MA 40: Poster II: Bio- and Molecular Magnetism (1-9); Magnetic Coupling Phenomena/Exchange Bias (10-15); Magnetic Particlicles and Clusters (16-29); Micro and Nanostructured Magnetic Materials (30-51); Multiferroics (52-64); Spin Injection in Heterostructures (65-67); Spin-Dyn./Spin-Torque (68-93); Spindependent Transport (94-108)

MA 40.18: Poster

Freitag, 27. März 2009, 11:00–14:00, P1A

Influence of magnetostatic interaction between nanoparticles on the magnetization behavior : Comparison between experiments and simulations — •Srinivasa Rao Saranu, Brook Esseye Anshebo, and Ulrich Herr — Institute of Micro and Nanomaterials,Ulm University,89081 Ulm,Germany

To achieve high density data storage in pattern recording media the particles must arrange as close as possible. Influence of area coverage of the particles on magnetization behavior was studied. Co and Ni nanoparticles were prepared using plasma gas condensation technique. Diameter and area coverage of the particles were measured using SEM. To study the effect of magnetostatic interaction on magnetization behavior, particles was deposited on Si substrate and in-situ covered with Cu film. The area coverage of the particles varied from 3% to 20%. Hysteresis curves for these samples were recorded with field applied in-plane and perpendicular to the substrate using vibrating sample magnetometry (VSM).
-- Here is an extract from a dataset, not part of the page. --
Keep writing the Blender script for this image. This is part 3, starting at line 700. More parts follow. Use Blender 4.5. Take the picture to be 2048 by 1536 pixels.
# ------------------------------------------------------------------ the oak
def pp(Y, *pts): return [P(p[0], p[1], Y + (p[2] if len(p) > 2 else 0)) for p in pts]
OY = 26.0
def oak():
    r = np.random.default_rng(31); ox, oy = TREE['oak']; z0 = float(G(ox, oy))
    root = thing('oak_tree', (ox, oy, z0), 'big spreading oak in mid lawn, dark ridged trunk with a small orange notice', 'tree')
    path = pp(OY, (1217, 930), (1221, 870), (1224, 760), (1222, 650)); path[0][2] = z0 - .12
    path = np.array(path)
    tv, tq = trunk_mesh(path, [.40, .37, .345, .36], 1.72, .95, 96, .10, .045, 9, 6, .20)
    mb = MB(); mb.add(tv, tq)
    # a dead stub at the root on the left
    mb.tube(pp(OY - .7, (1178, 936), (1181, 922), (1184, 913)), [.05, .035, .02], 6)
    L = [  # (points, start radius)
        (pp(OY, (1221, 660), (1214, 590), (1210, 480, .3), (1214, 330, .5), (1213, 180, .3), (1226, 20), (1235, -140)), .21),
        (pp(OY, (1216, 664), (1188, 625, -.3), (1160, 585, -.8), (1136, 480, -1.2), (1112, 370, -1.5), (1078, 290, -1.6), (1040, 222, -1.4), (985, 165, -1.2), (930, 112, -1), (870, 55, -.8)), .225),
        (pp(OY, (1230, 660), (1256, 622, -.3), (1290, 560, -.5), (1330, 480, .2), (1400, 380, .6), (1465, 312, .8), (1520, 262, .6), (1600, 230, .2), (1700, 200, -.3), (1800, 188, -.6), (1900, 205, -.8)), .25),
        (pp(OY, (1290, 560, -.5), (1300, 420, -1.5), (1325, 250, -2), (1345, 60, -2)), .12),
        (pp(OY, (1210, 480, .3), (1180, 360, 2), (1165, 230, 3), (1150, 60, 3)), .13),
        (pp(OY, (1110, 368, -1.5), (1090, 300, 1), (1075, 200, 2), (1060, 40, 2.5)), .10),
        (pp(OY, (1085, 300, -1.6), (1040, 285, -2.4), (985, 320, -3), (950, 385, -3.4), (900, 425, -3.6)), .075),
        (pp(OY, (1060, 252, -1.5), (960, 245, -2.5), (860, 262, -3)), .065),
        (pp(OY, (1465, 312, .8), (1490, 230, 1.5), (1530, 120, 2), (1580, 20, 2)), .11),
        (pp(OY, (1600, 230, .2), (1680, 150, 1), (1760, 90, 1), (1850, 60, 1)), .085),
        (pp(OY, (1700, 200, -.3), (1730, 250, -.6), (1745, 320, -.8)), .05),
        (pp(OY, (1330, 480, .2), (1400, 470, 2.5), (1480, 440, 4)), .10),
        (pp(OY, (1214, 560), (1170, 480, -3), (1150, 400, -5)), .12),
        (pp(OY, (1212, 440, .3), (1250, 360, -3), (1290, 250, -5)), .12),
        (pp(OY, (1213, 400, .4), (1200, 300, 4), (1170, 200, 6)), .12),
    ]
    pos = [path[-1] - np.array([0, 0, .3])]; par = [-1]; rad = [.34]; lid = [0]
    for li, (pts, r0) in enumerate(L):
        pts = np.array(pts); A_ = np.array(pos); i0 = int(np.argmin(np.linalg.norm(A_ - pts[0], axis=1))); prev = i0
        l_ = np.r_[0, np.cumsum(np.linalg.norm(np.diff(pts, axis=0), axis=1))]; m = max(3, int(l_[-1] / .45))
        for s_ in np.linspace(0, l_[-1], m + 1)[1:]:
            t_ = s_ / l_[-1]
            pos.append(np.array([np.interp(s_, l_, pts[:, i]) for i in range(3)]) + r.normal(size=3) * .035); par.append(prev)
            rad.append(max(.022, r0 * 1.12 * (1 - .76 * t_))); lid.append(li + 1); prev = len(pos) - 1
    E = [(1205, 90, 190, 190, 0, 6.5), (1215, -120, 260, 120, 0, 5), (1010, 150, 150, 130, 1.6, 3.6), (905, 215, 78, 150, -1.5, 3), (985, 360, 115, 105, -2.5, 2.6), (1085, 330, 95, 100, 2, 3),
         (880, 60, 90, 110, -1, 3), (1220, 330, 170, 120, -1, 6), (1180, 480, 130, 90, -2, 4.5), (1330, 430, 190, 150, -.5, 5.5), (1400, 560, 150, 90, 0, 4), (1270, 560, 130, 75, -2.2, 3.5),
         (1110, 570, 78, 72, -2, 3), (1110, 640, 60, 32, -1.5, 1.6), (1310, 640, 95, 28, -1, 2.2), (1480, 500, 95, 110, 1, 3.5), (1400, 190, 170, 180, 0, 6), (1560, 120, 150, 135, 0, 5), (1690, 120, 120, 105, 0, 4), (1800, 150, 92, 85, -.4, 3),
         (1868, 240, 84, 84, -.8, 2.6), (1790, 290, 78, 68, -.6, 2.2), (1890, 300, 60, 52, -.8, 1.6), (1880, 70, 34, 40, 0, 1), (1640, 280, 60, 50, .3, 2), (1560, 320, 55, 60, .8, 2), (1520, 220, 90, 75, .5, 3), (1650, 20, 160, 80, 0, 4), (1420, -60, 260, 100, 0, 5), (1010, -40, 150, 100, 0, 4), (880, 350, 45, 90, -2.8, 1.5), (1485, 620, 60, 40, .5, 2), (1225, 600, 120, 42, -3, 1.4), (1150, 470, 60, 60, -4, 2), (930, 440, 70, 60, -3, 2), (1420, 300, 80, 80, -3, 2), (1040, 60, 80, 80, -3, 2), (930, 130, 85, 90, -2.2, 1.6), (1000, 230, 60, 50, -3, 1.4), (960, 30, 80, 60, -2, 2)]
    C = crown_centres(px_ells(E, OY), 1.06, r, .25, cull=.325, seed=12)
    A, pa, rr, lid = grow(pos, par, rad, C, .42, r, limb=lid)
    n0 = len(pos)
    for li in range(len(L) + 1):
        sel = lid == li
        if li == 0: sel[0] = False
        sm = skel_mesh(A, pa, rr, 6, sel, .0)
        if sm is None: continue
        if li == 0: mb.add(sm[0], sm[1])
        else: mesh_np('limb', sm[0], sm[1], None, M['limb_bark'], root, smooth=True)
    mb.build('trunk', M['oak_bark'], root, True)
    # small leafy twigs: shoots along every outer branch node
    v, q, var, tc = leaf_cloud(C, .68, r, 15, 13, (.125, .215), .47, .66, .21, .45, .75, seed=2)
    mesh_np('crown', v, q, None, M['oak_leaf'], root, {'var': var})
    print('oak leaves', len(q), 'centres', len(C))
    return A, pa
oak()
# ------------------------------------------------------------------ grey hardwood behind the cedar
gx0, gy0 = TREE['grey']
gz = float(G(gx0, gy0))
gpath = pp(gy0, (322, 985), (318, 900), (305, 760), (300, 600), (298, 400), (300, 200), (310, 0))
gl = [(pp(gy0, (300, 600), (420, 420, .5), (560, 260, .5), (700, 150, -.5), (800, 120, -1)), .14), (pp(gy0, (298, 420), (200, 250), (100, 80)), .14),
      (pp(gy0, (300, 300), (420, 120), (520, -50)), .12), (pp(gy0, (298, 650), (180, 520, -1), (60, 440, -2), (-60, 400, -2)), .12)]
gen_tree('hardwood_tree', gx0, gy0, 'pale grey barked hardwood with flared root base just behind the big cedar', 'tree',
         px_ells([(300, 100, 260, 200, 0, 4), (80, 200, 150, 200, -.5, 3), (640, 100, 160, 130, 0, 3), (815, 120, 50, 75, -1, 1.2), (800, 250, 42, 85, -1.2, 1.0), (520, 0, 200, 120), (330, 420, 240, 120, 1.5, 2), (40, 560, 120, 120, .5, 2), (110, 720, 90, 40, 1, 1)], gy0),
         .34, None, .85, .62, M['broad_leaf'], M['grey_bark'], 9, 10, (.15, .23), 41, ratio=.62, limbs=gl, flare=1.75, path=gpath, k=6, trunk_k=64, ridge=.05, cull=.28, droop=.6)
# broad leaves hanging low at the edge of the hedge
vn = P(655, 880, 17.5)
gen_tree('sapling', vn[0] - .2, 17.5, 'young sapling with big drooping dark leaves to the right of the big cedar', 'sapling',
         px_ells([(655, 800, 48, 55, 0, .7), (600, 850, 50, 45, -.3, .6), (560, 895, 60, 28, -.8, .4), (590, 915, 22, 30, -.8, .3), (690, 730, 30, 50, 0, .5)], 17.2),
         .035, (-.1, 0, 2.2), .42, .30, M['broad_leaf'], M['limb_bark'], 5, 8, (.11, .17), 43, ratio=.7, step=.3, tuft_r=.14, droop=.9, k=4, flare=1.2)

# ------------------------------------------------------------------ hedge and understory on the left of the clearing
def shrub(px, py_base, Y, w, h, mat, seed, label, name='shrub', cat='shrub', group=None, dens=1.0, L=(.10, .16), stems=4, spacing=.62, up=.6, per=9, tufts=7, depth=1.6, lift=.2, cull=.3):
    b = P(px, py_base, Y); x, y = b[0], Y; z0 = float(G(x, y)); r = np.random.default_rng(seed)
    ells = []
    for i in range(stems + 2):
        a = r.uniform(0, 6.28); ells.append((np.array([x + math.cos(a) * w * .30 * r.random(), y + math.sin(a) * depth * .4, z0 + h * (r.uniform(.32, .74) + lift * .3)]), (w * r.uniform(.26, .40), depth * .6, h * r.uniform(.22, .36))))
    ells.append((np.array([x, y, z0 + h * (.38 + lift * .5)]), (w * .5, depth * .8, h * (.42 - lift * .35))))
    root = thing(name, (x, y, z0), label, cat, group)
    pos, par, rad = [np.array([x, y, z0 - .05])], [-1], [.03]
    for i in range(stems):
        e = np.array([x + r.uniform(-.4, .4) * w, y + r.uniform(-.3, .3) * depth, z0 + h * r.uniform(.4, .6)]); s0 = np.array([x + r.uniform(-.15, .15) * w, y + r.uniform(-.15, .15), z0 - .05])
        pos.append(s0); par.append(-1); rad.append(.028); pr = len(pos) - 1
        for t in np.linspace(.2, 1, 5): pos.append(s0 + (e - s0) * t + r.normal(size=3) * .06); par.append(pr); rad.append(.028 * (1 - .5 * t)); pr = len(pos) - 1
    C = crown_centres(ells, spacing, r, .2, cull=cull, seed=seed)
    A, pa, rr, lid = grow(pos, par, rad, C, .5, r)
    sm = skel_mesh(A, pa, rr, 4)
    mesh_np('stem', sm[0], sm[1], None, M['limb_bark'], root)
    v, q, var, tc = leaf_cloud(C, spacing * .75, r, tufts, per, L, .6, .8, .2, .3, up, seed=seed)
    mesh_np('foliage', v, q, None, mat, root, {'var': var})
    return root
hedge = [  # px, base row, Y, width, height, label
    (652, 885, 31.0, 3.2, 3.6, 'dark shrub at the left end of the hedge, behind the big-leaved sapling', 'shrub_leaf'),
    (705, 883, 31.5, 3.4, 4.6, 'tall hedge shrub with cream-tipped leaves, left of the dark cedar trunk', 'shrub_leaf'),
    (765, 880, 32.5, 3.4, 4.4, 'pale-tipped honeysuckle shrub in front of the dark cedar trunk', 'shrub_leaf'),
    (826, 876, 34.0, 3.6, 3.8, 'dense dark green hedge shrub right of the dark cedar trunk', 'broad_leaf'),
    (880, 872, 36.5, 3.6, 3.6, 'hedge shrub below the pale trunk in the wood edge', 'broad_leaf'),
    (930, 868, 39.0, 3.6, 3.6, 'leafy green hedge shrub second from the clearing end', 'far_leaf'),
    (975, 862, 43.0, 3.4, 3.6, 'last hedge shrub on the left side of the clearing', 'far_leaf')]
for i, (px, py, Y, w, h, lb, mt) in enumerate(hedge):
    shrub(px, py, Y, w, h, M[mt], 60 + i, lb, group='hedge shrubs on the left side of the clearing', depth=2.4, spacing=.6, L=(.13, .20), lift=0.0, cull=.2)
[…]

Co particles with an average diameter of 30nm show ferromagnetic behavior at room temperature. When the coverage exceeds 5 %, the remanent magnetization along the in-plane direction was larger than that perpendicular to the sample, whereas the saturation field was smaller, which can be attributed to the magnetostatic interaction between the particles. In 40 nm Ni particles, similar behavior was observed but effect of magneto static interaction was smaller than for the Co particles. Influence of interactions on switching field distribution of the particles was studied. The results are compared with micromagnetic simulations of suitable model systems.